Conforme destacou o economista sénior do Banco Carregosa Paulo Rosa, os cereais "são cada vez mais valiosos e há uma propensão dos agentes económicos a guardarem o que tende a valorizar".
Neste sentido, a Malásia já proibiu as exportações de frango, "causando consternação em Singapura, que importa um terço dessa carne de ave", e a Índia decidiu conter as exportações de trigo e açúcar, enquanto a Índia decidiu restringir as vendas de óleo de palma. "As economias mais avançadas não estão imunes", apontou Paulo Rosa, dando como exemplo que "quase 10 milhões de britânicos cortaram alimentos em abril, em consequência do aumento do custo de vida".
Em França foram emitidos vales-alimentação e os EUA reduziram o tamanho das doses, "numa alusão à 'shrinkflation' ou 'reduflação', técnica utilizada num contexto de elevada inflação", acrescentou, sublinhando ainda que o aumento dos preços nas "economias avançadas afeta desproporcionalmente" as famílias com menores rendimentos, que gastam grande parte do seu dinheiro em alimentos".
O bloqueio portuário pode ainda ameaçar a alimentação animal, tendo em conta que as colheitas do final do verão destinam-se, em grande parte, à alimentação do gado no inverno. Se tal se verificar, poderá haver escassez de carne e um consequente aumento do seu preço.
Paulo Rosa antecipou ainda um cenário de tensões sociais, mais evidentes em países desenvolvidos, em virtude da escassez de cereais e de uma consequente crise alimentar e do aumento da inflação.

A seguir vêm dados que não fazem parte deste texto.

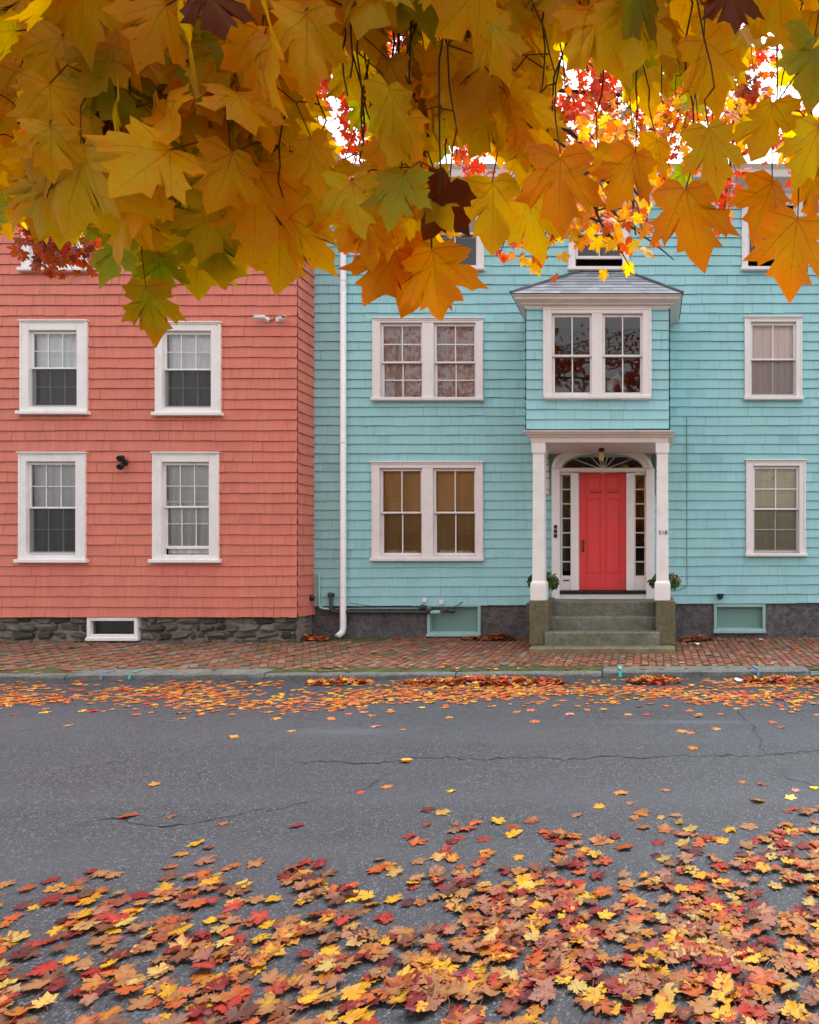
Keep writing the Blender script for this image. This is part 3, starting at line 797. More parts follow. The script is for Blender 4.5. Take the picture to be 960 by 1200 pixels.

"A China e a Índia são os maiores produtores mundiais de trigo e arroz, mas a maior parte das suas colheitas são para consumo interno e satisfazem as necessidades de 36% da população mundial. A possibilidade de falta de trigo nos mercados internacionais aumenta a procura de cereais alternativos, como o arroz", precisou.
A Índia, por seu turno, é responsável por quase metade das exportações mundiais de arroz e não teria um substituto, se deixasse de exportar.
"Os cereais são a base da dieta global e a sua escassez aumenta a possibilidade de uma crise alimentar, além de elevar a inflação. Em suma, menos cereais no mercado global elevam potenciais tensões sociais, mais visíveis em países subdesenvolvidos", afirmou.
A economia portuguesa, sendo das mais abertas, é também "das mais penalizadas" pela escassez dos cereais e pelo aumento do protecionismo.
Este fenómeno agrava assim a inflação e penaliza o crescimento económico, podendo estender-se um "crescente protecionismo alimentar" às economias avançadas, ameaçando a segurança alimentar global.